MATERIAL SUPPLIED:
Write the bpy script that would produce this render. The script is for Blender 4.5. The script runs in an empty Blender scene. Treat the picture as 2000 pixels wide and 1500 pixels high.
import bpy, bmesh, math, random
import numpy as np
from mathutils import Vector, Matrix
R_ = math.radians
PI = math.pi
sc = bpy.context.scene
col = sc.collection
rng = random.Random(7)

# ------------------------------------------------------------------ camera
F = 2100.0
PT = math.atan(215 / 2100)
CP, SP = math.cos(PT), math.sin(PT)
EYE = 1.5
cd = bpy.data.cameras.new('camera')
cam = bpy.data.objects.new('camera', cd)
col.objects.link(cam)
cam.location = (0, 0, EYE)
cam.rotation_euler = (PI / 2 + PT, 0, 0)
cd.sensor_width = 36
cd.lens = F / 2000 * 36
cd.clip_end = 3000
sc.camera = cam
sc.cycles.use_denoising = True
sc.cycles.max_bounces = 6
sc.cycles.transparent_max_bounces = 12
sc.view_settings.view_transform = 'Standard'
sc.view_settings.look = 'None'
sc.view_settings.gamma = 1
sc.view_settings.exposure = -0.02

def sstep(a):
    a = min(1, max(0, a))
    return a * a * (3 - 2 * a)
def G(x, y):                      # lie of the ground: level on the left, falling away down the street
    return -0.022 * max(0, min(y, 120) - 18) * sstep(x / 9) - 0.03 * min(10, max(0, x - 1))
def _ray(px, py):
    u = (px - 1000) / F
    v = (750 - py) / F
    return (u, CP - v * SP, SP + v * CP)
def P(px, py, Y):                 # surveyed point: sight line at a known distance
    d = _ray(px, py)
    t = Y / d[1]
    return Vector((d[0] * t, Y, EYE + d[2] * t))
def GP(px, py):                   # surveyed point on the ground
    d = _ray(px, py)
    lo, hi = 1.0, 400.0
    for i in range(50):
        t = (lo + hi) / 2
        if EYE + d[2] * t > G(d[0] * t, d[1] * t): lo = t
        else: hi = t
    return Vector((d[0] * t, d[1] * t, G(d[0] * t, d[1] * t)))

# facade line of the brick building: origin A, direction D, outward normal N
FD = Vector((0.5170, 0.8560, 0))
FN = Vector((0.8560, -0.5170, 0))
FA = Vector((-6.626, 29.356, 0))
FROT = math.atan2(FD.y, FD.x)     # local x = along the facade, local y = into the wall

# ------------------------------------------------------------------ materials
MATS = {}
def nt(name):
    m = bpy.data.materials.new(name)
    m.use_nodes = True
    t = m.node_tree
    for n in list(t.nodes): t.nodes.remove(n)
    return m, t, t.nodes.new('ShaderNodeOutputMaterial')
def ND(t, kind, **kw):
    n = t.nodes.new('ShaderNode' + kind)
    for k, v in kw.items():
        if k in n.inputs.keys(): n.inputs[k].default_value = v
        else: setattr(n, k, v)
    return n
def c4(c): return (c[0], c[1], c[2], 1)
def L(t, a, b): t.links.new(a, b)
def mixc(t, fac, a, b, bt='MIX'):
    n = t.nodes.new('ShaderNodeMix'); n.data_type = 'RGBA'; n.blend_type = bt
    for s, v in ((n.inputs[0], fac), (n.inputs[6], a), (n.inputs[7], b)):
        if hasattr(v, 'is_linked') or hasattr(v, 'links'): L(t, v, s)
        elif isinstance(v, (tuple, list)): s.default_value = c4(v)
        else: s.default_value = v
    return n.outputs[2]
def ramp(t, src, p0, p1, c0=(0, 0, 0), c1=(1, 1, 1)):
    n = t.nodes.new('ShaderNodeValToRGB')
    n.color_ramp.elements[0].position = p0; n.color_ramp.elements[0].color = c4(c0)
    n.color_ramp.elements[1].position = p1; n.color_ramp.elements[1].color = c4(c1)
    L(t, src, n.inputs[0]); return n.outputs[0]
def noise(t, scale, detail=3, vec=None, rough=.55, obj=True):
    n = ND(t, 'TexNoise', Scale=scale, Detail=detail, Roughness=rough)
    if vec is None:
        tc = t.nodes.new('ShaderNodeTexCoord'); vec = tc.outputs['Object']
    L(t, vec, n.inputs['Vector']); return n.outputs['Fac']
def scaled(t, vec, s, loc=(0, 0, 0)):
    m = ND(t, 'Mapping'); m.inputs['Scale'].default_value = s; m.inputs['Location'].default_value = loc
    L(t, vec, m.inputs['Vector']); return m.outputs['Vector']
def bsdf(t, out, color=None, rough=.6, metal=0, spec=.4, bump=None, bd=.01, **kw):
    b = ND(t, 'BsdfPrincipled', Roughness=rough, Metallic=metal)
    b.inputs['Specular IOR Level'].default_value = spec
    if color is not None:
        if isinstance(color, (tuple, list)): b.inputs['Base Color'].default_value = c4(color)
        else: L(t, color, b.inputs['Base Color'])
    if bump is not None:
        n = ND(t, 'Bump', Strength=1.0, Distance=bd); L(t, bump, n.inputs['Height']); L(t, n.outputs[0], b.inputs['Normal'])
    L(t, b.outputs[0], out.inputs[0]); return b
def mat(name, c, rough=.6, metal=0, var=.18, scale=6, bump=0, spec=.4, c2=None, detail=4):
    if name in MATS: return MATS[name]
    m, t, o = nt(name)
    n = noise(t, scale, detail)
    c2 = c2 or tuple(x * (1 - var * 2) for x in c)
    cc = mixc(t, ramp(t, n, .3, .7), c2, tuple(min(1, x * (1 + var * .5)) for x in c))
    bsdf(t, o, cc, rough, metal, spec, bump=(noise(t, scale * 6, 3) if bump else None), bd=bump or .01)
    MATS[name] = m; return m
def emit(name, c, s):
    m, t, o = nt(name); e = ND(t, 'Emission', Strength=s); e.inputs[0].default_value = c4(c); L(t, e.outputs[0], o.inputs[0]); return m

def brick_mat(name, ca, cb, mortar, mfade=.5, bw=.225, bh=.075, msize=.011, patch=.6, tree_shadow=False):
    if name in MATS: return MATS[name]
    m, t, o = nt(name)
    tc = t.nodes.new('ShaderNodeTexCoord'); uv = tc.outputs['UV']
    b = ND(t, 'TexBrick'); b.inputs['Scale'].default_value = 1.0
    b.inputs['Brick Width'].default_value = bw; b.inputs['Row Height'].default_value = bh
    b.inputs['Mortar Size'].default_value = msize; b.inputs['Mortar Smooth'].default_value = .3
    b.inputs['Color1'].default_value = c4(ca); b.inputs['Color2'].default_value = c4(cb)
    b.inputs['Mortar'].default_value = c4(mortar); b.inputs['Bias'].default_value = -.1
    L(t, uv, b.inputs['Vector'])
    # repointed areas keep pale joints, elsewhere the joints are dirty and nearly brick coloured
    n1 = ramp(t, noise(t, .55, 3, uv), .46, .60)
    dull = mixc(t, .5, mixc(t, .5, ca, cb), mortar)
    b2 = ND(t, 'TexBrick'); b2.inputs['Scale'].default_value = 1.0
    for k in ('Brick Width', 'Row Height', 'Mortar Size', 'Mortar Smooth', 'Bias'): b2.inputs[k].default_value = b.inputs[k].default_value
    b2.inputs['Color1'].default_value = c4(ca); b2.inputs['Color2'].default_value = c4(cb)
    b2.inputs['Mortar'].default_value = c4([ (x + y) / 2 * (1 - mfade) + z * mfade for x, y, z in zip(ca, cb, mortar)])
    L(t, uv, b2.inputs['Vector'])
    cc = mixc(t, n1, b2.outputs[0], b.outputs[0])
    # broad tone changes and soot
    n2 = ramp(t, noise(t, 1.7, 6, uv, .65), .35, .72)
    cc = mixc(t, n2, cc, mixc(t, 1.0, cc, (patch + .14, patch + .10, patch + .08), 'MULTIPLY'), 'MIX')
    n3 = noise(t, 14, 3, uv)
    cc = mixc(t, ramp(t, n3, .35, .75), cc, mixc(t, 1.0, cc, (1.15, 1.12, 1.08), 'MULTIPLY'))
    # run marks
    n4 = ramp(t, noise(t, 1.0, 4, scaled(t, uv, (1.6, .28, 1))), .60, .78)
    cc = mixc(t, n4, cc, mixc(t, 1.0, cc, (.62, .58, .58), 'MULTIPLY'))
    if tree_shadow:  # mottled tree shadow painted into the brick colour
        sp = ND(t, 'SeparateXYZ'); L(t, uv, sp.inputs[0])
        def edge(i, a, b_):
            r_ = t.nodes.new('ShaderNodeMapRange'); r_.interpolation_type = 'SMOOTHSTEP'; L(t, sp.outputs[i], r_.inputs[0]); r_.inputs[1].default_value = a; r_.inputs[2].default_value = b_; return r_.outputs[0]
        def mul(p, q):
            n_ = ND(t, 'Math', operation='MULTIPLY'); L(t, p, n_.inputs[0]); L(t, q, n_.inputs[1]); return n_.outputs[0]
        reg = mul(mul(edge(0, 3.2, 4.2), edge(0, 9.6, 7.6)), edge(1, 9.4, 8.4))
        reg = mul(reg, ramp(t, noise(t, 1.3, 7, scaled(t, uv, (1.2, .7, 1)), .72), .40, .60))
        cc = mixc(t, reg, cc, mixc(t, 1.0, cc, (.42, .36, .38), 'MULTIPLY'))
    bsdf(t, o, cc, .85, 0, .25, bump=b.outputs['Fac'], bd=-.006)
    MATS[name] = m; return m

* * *

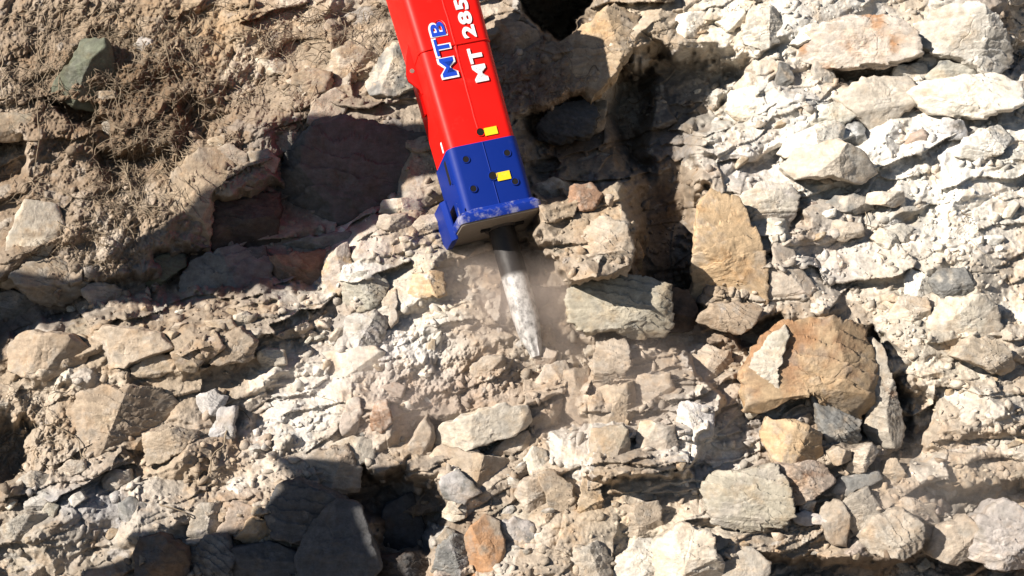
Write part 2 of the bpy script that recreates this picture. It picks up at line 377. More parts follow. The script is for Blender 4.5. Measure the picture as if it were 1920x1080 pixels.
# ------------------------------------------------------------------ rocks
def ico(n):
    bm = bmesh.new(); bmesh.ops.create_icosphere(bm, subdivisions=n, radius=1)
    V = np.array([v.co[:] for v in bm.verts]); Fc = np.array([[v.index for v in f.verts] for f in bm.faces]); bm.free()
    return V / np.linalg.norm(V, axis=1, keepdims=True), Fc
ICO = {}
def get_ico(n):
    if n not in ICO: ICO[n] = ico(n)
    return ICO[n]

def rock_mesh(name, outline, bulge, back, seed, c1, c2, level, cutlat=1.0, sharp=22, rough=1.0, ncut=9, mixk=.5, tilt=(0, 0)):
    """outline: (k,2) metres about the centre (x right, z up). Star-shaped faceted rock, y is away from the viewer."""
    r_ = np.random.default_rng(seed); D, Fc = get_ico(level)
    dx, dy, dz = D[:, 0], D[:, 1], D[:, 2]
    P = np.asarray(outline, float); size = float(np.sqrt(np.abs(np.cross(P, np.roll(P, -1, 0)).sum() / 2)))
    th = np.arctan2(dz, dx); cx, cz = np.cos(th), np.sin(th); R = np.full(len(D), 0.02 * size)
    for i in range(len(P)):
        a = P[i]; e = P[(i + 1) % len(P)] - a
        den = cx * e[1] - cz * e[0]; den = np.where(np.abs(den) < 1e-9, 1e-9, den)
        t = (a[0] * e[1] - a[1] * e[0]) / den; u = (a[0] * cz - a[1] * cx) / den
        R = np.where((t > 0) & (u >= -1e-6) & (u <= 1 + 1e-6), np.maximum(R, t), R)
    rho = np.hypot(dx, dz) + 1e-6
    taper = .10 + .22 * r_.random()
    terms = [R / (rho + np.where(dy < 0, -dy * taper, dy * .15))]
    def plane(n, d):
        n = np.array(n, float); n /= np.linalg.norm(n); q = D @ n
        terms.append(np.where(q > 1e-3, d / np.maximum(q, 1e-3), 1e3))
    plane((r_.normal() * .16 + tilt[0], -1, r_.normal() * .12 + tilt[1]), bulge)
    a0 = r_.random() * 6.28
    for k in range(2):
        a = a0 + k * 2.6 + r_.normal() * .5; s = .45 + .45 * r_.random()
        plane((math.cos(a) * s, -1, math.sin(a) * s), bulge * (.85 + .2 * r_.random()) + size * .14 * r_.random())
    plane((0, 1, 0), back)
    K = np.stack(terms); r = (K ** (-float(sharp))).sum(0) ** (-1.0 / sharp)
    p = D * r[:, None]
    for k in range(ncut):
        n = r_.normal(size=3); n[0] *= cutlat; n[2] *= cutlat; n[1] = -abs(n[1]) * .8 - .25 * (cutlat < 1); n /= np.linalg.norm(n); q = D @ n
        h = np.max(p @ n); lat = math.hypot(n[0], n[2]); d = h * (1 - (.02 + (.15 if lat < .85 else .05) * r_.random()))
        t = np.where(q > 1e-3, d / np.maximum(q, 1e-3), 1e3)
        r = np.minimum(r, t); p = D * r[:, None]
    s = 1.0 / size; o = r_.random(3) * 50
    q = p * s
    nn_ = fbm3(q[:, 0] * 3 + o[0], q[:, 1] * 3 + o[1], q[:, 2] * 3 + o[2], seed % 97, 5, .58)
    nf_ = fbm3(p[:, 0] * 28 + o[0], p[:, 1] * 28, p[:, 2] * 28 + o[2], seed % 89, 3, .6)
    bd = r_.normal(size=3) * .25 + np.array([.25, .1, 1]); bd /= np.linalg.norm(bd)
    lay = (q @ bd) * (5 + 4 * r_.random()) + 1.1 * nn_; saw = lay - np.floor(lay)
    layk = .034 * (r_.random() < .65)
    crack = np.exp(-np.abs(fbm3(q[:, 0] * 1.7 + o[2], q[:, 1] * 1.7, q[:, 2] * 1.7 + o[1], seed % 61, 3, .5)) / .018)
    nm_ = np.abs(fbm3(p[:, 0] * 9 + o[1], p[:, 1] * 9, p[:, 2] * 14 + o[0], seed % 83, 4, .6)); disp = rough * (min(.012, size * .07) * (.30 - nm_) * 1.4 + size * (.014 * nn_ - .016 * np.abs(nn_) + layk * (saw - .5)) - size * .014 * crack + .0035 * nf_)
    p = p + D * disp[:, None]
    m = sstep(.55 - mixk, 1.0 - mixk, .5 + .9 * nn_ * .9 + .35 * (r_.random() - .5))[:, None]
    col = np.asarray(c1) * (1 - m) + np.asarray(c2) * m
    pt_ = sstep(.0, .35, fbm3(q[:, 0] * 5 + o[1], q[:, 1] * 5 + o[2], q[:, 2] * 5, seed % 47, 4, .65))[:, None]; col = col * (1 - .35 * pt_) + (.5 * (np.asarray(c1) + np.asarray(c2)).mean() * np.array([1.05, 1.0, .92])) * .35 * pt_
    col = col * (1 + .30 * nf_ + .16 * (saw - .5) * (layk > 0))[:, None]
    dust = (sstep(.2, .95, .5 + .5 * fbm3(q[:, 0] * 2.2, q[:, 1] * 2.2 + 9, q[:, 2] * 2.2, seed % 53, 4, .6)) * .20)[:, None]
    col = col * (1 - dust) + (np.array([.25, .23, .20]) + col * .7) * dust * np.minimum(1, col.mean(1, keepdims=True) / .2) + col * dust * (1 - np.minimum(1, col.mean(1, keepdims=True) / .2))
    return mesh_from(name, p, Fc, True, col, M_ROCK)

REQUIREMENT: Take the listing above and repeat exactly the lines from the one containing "Write the bpy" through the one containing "sc.view_settings.exposure = -0.02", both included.

ANSWER TO THIS EXERCISE:
Write the bpy script that would produce this render. The script is for Blender 4.5. The script runs in an empty Blender scene. Treat the picture as 2000 pixels wide and 1500 pixels high.
import bpy, bmesh, math, random
import numpy as np
from mathutils import Vector, Matrix
R_ = math.radians
PI = math.pi
sc = bpy.context.scene
col = sc.collection
rng = random.Random(7)

# ------------------------------------------------------------------ camera
F = 2100.0
PT = math.atan(215 / 2100)
CP, SP = math.cos(PT), math.sin(PT)
EYE = 1.5
cd = bpy.data.cameras.new('camera')
cam = bpy.data.objects.new('camera', cd)
col.objects.link(cam)
cam.location = (0, 0, EYE)
cam.rotation_euler = (PI / 2 + PT, 0, 0)
cd.sensor_width = 36
cd.lens = F / 2000 * 36
cd.clip_end = 3000
sc.camera = cam
sc.cycles.use_denoising = True
sc.cycles.max_bounces = 6
sc.cycles.transparent_max_bounces = 12
sc.view_settings.view_transform = 'Standard'
sc.view_settings.look = 'None'
sc.view_settings.gamma = 1
sc.view_settings.exposure = -0.02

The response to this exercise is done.